Cracking is more common than one might recognize. “I'm always bumping into the cracking issue,” Smilow reports, recalling one large and ill-fated tourism-oriented project–repeatedly delayed and eventually canceled–where a large base with over 100 anchor bolts was shipped to the site, only for the engineering/construction team to discover cracks proliferating throughout the material. (The component was fixed, but this was one of numerous problems with the project, culminating with engineers from another major firm walking off the site.)

Questions of weldability inevitably raise questions of how much onsite welding is feasible or desirable at all, given its costs. “Field welding is a major issue when you're dealing with very, very thick, significantly sized welds,” Smilow continues, “because once you start some full-penetration welds, you're not permitted to stop in the middle, and you have welds here that have to be preheated, and the process could take literally days to complete. You can imagine how would that work in the field at a construction site, versus a plant where you can lay things down and set up and control what happens with three shifts of laborers. So bolting, by far, is the way they want to proceed, even if it means welding on, in the shop, significant extensions to flanges to enable larger amounts of bolts. And again, the A913s are of such high quality that they enable the welding to take place with less trouble. . . . You don't have to preheat as much as you would on the A992 grade 50 material, even though it's good practice to preheat appropriately, but it all depends on the thickness of the material.”

Jason Chadee, quality assurance manager of New York City Union Iron Workers Locals 40 and 361 Joint Apprentice Committee, has extensive experience on major local projects including the Brooklyn-Queens Expressway, the Verrazano-Narrows Bridge, World Trade Center Tower 1, and Hudson Yards; he also consults with prominent steel erectors and trains fellow ironworkers in welding A913 and other types of structural steel.
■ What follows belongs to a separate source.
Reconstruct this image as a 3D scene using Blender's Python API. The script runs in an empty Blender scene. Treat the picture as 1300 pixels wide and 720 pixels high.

He finds that A913 has impressive toughness and ductility, speculating that it may also offer greater resistance to hydrogen cracking. With high-strength steels in general, however, “the mechanical properties are improved with the toughness and ductility of it, but as far as weldability, it's a little more difficult to weld.”

Appropriate filler metals with grade 65 must be nickel-based, Chadee says; “the technique is a little more difficult to weld, the travel speed is slower . . . you have to have a lower heat input, also.” If amperage and voltage are too high, “the nickel balloons out faster than the iron, and that affects the chemical composition of the steel,” he has observed. “Because of all these things, it's a slower process, so if you're welding a vertical weld, it's going to be about 40 percent slower than a flat, because of your heat input and travel speed.” He suggests that on projects with extensive high-strength steel, slip-critical bolted connections can replace welded connections.

Decisions between bolted and welded connections depend on variables of cost (welding expertise entails higher labor costs than bolt-tightening), time, and strength considerations (welds, provided cracking does not occur, are stronger). “There are a couple of ways that the good weldability of material like A913 can factor into an equation,” says Finnigan. “There are some conditions where it might just be unavoidable to have site welding: for example, in high seismic areas, or with some elements that are part of the redundancy system or the robustness system of the building, it might be necessary for column splices, for example, to be CJP [complete joint penetration] or even PJP [partial joint penetration] welded. . . . In those conditions, bolted connections might be an alternative, but sometimes you just get to a point where using bolts to achieve the full connectivity of the elements between one another can become such a cumbersome detail that CJP welding is completely necessary. And so in a condition like that, where you're going to be doing it on-site, having a material that's much easier to weld can be super-beneficial for the installation and for the project overall.”

David Tarabji, structural engineer with Magnusson Klemencic Associates (MKA) in Chicago, recommends that fabricators and onsite welders should develop specific familiarity with the highest-grade steels. With grade 80, “fabricators have to get their internal processes up to being able to have all their welding procedures for 80 ksi, and I've heard anecdotally that it wears out the equipment a little bit more; you go through more saw blades and more drill bits. It's a harder material, and so I think as it gets more exposure in the marketplace, more fabricators, as they get accustomed to it, they'll start wanting to see it more, but it has to flood the marketplace first.” On his own firm's major project using grade 80 (see Case Studies below), the fabricator was up to speed on the material and there were no problems, “but it's something that probably not every fabricator is prepared to take on just yet.”

Anthony N. Gopaul, a professional welder with NYC Constructors and a member of Locals 40 and 361, concurs with Chadee's caveats about speed with A913. “The weldability is good,” he observes, but with the high nickel content in the electrodes he and his colleagues use, the process is slower and should not be attempted by inexperienced personnel. “If you really don't know what you're doing, it will crack, because the nickel makes it a little bit more brittle. . . . In terms of A913 steel, it is very difficult to weld in a vertical position. But any welder that really is very experienced with this, they've got no problems.” He dissents, however, from the claim that preheating is unnecessary. “Maybe the manufacturer claims that, but when we're welding, we always preheat. . . . I don't know where that came from, that you do not need preheat. If you don't need preheat, then it's got to be probably very thin steel. But if you're talking about heavy material, no, you need the heat.” Noting differences between official documentation and experience in the field, he says, “It all comes down to what's going to work, what won't work, and what's needed for it to work.”